From the experiment, I obtained two groups of samples, denoted as $X_1, X_2, \dots, X_n$ and $Y_1, Y_2, \dots, Y_m$. Each sample comes from a different distribution, but the distributions within a group are similar (generated by an unknown stochastic non-linear model). All the correlations between any two samples have been calculated, i.e. we already have the pairwise correlations within group X, Y and pairwise correlations between group X and Y. The task for me is to check whether group X and Y are significantly different. In other words, whether the between-group correlations are significantly smaller than the within-group correlations.

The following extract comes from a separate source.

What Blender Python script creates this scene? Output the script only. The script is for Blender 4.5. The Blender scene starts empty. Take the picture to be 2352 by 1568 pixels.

Currently my idea is to calculate the Pearson correlation coefficient
$\rho = Cov(mean(X), mean(Y))/\sqrt{Cov(mean(X), mean(X))Cov(mean(Y),mean(Y))}$
Expanding the "mean" and we can obtain
$\rho = mean(Cov(X_i, Y_j))/\sqrt{mean(Cov(X_i,X_j)) mean(Cov(Y_i,Y_j))}$
Assuming Var(X_i) = constant for all i and Var(Y_i) = constant for all i, we have
$\rho = mean(\rho_{X_i, Y_j}) / \sqrt{mean(\rho_{X_i, X_j}) mean(\rho_{Y_i, Y_j})}$
where $mean(\rho_{X_i, Y_j})$ is the mean value of the pairwise between-group correlations and $mean(\rho_{X_i, X_j})$, $mean(\rho_{Y_i, Y_j})$ are the mean values of the pairwise within-group correlations. Then by evaluating the value of $\rho$, I can conclude whether the two groups are significantly different from each other.
Is this idea reasonable? If possible, could you please provide some suggestions for alternative approaches? Thank you very much!